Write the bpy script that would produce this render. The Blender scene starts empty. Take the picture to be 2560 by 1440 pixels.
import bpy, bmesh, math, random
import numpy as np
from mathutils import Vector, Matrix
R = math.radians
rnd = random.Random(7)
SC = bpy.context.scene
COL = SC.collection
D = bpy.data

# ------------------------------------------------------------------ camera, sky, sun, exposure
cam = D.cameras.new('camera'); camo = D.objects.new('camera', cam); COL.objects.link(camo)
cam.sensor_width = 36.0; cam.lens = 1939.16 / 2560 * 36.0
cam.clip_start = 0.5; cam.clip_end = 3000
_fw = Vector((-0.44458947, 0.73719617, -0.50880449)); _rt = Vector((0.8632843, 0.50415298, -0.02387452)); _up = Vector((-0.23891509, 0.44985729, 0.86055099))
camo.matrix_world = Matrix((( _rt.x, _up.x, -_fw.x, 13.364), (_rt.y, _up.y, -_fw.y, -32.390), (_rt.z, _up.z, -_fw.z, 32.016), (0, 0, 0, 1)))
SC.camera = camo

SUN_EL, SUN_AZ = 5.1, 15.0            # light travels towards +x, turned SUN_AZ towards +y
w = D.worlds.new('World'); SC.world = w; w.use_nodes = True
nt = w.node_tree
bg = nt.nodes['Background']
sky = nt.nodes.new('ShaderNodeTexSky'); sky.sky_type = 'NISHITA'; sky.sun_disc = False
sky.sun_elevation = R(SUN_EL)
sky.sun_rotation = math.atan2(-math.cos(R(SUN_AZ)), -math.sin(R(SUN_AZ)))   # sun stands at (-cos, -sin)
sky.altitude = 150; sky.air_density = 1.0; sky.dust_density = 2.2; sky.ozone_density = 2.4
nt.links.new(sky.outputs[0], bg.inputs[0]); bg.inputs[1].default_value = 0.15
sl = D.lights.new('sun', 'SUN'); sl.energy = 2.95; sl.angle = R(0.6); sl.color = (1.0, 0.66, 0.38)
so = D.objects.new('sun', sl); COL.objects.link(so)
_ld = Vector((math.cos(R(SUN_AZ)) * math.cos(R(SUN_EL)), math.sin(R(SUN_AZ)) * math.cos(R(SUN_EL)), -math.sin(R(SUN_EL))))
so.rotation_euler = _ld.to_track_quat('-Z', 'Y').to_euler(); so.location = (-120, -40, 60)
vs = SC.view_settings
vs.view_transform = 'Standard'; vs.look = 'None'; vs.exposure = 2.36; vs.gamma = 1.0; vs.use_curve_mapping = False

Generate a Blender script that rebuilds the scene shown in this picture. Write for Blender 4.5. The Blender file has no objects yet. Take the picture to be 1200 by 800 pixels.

···

Given instruction: From the very first line of the data through the line with "SC.camera = camo" in it, please reproduce each line exactly and output nothing more.

Response:
Write the bpy script that would produce this render. The Blender scene starts empty. Take the picture to be 2560 by 1440 pixels.
import bpy, bmesh, math, random
import numpy as np
from mathutils import Vector, Matrix
R = math.radians
rnd = random.Random(7)
SC = bpy.context.scene
COL = SC.collection
D = bpy.data

# ------------------------------------------------------------------ camera, sky, sun, exposure
cam = D.cameras.new('camera'); camo = D.objects.new('camera', cam); COL.objects.link(camo)
cam.sensor_width = 36.0; cam.lens = 1939.16 / 2560 * 36.0
cam.clip_start = 0.5; cam.clip_end = 3000
_fw = Vector((-0.44458947, 0.73719617, -0.50880449)); _rt = Vector((0.8632843, 0.50415298, -0.02387452)); _up = Vector((-0.23891509, 0.44985729, 0.86055099))
camo.matrix_world = Matrix((( _rt.x, _up.x, -_fw.x, 13.364), (_rt.y, _up.y, -_fw.y, -32.390), (_rt.z, _up.z, -_fw.z, 32.016), (0, 0, 0, 1)))
SC.camera = camo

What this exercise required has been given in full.